Many times I've sat down to try and write about all that's happening in our lives. But each time I even go to my blog homepage, I'm overwhelmed with the enormity of trying to document it all. It just doesn't seem possible.
That's the way my life seems to role. I journal...regularly. I'm successful at keeping up with
most some an extremely small portion of the bigger things in our family life.
And then, out of the blue, life will explode with possibility. or frustration. or craziness. :)
or the realization oh that's right,
I'm homeschooling.... Getting ready to have my fifth child (ie. contracting) while still trying to come to terms with the fact that I'm actually getting ready to have my fifth child!... The holidays are fast drawing near, bringing with it the first time my husband's entire sibling group will all be together in 4 years, I think? ....I'm in the process of writing a book.

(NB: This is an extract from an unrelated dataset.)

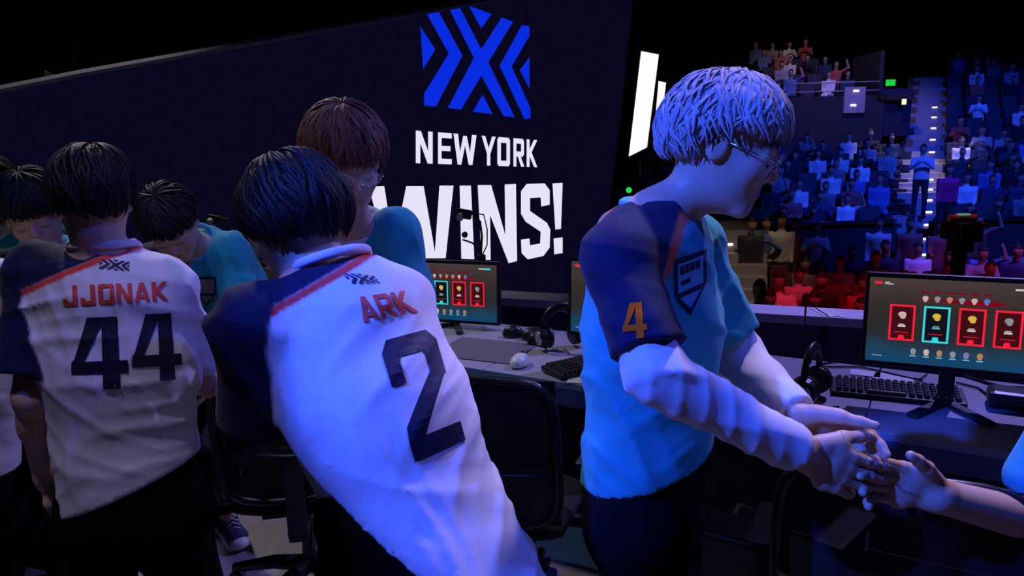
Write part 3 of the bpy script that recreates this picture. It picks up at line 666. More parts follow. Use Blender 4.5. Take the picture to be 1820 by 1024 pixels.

Meaning it's not finished yet and whatever spare brain-matter I used to have to work on it in the evening is fast fading as I get closer to Due Date....I'm dealing with a body has suddenly decided that it's no longer into this whole pregnancy thing and has thus opted to "check out" for now. Which means I can fall asleep on the couch before the girls go to bed at 7pm. Or get sick to my stomach from just eating a small amount of dinner.... I have a lot on my plate and don't even know where to start gathering my thoughts
to write.
Blog? What blog?? :)
My hope is that in the next few days I'll go back and at least, for the sake of memory, post pictures of all that we've been doing over the last couple of months.
Because God knows life's not going to slow down any time soon.